"That (shakedown) didn't go the best. We had car problems and we struggled, but that was why we did it, to eliminate problems and give us a chance to fix the car and make the car easier to drive."
The first of Saturday's four qualifying runs had the top three seeds, Matt Summerfield driving Brian Green's Mitsubishi Mirage, Cox in the Hillclimb Beast and Mike Tall, also in a Mirage covered by .24 of a second, but the record still stood. On the fourth run of the day Cox had set the fastest time so far.
"That was one of our aims for the weekend - to finish the first day in the lead. But also during the first day everyone was talking about the record being broken.
"No one had been able to beat it, and they had started calling it the unbeatable record."
Cox said he was praying for good weather on the Sunday to give him a shot.
"We woke on Sunday and it was cloudy, but there was no rain. The cloud made it cooler and that made the car run better so that was awesome."
The first run of the day was the fifth and final qualifying run. Cox lowered the record, then took more time off it in his next run - the first of the top 16 shoot-out.
"Then we started to drop the pace back a little bit, just to make it to the top two shoot-out. We were still just about a second off the record, but we wanted to save our best tyres for the shoot out.''
At the top four stage, Cox lowered the record for the final time.
"At this point everyone was pretty impressed with how fast the car was going.
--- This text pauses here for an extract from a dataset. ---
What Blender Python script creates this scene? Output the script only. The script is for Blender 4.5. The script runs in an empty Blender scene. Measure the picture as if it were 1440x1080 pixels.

We made it to the top two shoot-out, but the car broke on the start line, so we ended up being second for the weekend."
Cox had also finished second in this year's New Zealand Rally Championship, driving a Mitsubishi Evo X.
"Jumping from the Evo X rally car into this car, which are two very different cars, and to have speed like that was pretty cool. I thought it might take some time to adapt to it, but it didn't and from the start of day two we were just on it."
"We were setting the pace for others to beat, and no one was able to catch up with us."